Your task is to transcribe, without alteration, the lines from the top of the material below through the line bearing "sc.camera = cam", inclusive.

— start DATASET CONTENT —

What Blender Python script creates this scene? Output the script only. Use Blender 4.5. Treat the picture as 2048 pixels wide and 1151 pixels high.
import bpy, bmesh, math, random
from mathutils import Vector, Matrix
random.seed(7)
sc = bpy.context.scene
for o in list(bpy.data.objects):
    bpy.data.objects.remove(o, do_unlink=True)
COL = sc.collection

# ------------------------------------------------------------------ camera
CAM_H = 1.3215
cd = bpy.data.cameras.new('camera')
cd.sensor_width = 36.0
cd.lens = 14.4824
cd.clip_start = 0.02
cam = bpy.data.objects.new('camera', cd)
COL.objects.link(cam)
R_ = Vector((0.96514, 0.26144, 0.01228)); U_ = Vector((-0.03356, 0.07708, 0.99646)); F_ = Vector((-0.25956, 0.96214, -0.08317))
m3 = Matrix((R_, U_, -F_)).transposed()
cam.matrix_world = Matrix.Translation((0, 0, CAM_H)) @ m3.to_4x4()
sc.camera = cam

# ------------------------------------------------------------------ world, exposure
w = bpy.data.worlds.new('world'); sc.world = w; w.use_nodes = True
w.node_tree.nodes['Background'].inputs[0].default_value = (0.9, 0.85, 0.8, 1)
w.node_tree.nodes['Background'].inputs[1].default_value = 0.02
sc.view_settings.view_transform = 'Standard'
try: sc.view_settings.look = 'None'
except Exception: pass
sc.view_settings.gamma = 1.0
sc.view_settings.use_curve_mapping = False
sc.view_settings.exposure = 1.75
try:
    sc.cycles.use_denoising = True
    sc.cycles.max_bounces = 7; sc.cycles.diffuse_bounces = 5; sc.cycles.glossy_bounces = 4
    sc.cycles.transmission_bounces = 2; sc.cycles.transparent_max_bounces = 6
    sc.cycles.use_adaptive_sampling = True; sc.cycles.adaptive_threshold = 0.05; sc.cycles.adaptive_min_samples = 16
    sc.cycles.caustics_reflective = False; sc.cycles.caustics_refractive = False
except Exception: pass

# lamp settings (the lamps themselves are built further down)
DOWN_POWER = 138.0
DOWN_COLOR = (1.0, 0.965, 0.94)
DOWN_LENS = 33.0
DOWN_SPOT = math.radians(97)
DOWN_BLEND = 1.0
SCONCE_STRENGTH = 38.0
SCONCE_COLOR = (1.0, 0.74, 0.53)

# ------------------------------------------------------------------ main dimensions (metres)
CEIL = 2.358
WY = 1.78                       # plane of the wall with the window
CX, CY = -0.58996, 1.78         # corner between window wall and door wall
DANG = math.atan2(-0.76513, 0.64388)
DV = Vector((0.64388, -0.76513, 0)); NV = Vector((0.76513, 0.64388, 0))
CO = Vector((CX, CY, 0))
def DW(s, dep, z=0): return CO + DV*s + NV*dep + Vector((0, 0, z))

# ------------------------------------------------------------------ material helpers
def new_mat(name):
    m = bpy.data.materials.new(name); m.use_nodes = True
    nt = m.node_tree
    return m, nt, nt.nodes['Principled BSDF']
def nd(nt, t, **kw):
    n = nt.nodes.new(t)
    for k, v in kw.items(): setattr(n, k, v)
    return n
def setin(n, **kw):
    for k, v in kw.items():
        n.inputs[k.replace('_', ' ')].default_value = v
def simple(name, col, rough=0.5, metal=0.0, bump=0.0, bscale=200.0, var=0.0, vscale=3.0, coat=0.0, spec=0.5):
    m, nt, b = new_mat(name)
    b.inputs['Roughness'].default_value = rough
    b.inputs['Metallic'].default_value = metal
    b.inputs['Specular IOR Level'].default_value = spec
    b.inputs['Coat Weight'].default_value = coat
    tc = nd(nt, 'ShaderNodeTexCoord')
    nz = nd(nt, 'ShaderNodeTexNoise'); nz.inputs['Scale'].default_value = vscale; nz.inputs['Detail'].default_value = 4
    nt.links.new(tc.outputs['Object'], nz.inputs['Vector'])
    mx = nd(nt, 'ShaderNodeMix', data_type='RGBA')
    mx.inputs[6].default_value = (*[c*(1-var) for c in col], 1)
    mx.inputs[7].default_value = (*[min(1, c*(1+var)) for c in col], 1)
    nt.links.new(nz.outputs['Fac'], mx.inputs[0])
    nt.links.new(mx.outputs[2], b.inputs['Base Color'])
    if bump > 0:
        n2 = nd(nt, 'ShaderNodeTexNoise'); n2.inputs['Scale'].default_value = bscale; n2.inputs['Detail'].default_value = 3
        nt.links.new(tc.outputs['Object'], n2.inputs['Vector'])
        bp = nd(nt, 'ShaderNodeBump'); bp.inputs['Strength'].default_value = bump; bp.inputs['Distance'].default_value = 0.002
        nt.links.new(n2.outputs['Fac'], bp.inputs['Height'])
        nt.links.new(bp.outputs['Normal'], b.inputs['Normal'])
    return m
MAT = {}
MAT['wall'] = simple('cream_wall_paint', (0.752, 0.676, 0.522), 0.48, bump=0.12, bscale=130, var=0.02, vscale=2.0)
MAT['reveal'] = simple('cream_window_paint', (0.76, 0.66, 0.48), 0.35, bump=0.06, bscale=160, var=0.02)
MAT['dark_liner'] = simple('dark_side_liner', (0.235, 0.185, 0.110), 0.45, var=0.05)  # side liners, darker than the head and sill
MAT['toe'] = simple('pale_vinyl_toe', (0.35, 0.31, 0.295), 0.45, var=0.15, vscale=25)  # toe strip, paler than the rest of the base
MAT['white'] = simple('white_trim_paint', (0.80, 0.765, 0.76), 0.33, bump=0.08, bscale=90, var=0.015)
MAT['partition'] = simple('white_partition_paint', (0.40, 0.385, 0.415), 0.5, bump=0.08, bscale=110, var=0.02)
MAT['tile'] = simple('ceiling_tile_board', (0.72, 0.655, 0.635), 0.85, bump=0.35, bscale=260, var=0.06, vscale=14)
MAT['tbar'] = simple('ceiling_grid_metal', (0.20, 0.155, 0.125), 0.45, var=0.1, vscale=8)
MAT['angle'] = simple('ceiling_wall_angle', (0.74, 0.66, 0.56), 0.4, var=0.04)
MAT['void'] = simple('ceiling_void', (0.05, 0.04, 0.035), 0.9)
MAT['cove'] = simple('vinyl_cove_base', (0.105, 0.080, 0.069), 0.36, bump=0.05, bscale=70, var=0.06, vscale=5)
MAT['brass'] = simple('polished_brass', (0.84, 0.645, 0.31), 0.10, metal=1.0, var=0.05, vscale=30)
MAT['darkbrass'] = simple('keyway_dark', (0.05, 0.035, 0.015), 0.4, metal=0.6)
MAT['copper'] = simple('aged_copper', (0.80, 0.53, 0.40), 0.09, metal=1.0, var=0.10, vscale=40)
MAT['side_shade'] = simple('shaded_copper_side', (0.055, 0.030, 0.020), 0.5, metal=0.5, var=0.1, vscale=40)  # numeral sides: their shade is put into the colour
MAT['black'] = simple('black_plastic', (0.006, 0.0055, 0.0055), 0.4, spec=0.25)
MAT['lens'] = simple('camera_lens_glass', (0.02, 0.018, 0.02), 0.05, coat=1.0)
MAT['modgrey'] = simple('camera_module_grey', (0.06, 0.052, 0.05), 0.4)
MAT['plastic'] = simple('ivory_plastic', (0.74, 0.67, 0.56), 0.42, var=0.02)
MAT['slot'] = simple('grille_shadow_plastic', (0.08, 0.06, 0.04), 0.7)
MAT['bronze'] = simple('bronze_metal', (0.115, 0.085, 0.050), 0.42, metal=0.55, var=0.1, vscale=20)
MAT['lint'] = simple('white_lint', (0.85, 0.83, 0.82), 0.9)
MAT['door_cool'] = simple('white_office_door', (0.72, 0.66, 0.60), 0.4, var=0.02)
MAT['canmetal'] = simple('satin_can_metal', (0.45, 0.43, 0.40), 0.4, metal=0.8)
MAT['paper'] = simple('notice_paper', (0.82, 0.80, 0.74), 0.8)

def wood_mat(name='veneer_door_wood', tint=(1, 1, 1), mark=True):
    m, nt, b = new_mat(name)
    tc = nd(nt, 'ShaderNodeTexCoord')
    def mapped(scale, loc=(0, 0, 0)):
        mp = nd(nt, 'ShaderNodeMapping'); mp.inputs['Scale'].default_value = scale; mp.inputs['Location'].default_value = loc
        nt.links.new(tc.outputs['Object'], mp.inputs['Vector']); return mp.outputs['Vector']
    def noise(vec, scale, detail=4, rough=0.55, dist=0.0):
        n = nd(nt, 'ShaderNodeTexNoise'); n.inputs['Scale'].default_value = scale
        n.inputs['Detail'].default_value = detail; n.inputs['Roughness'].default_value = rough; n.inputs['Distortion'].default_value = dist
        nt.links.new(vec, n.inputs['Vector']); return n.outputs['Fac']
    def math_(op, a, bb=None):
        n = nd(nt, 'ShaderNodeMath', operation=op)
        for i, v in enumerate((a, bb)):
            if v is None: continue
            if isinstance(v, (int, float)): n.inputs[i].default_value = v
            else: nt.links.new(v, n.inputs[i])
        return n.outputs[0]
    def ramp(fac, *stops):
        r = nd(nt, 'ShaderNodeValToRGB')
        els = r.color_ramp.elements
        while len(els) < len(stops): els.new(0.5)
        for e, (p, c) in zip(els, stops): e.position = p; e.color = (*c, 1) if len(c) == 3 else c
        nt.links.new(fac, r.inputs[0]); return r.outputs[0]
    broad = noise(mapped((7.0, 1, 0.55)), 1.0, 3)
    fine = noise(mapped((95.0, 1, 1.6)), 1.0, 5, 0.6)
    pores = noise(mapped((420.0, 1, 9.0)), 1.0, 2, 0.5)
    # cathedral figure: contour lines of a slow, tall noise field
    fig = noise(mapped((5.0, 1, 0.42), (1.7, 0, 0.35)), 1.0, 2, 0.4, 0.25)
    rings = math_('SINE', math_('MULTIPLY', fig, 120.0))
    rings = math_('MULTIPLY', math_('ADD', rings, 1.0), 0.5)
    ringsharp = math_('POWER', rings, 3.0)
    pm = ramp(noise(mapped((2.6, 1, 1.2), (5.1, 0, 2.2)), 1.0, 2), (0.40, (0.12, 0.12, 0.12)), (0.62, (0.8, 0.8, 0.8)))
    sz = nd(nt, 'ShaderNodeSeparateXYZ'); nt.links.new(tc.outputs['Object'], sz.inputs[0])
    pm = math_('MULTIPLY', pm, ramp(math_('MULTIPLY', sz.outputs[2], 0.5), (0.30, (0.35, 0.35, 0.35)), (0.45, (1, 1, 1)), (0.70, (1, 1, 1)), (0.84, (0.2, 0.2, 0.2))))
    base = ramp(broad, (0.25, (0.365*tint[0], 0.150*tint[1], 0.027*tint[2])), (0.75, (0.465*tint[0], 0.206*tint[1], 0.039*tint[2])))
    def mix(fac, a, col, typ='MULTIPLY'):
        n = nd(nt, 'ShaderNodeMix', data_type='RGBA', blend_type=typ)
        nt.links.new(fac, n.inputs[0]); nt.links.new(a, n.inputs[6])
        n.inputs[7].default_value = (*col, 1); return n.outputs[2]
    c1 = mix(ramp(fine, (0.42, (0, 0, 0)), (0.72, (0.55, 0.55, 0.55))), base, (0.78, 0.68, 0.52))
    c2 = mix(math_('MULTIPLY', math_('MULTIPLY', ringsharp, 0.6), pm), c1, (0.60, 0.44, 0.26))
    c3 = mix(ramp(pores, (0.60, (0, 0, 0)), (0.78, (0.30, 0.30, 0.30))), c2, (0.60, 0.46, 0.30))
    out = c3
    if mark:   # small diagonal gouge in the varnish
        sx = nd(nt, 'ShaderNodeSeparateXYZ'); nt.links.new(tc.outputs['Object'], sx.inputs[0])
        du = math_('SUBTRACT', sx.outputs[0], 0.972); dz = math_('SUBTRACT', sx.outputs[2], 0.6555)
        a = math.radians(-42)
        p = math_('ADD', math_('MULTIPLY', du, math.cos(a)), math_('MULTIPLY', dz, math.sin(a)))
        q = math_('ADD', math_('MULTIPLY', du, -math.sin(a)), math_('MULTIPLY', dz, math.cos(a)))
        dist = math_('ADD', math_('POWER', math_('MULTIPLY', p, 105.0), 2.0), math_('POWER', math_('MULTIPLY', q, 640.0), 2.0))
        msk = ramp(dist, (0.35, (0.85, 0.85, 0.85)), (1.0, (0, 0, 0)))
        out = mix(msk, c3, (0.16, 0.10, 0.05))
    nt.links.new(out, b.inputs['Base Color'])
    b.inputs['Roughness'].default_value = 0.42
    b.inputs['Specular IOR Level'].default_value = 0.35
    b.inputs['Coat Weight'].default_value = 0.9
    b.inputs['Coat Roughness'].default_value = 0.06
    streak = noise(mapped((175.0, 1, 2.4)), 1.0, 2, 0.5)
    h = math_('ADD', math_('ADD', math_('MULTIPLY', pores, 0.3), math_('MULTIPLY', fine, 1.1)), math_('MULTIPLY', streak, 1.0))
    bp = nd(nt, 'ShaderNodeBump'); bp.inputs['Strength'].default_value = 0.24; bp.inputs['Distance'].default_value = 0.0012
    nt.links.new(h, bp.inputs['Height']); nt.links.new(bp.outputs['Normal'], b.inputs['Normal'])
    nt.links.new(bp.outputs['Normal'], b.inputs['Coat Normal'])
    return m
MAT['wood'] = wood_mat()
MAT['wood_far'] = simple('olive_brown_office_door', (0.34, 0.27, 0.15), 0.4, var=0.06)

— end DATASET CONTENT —

- EXERCISE SOLUTION:
What Blender Python script creates this scene? Output the script only. Use Blender 4.5. Treat the picture as 2048 pixels wide and 1151 pixels high.
import bpy, bmesh, math, random
from mathutils import Vector, Matrix
random.seed(7)
sc = bpy.context.scene
for o in list(bpy.data.objects):
    bpy.data.objects.remove(o, do_unlink=True)
COL = sc.collection

# ------------------------------------------------------------------ camera
CAM_H = 1.3215
cd = bpy.data.cameras.new('camera')
cd.sensor_width = 36.0
cd.lens = 14.4824
cd.clip_start = 0.02
cam = bpy.data.objects.new('camera', cd)
COL.objects.link(cam)
R_ = Vector((0.96514, 0.26144, 0.01228)); U_ = Vector((-0.03356, 0.07708, 0.99646)); F_ = Vector((-0.25956, 0.96214, -0.08317))
m3 = Matrix((R_, U_, -F_)).transposed()
cam.matrix_world = Matrix.Translation((0, 0, CAM_H)) @ m3.to_4x4()
sc.camera = cam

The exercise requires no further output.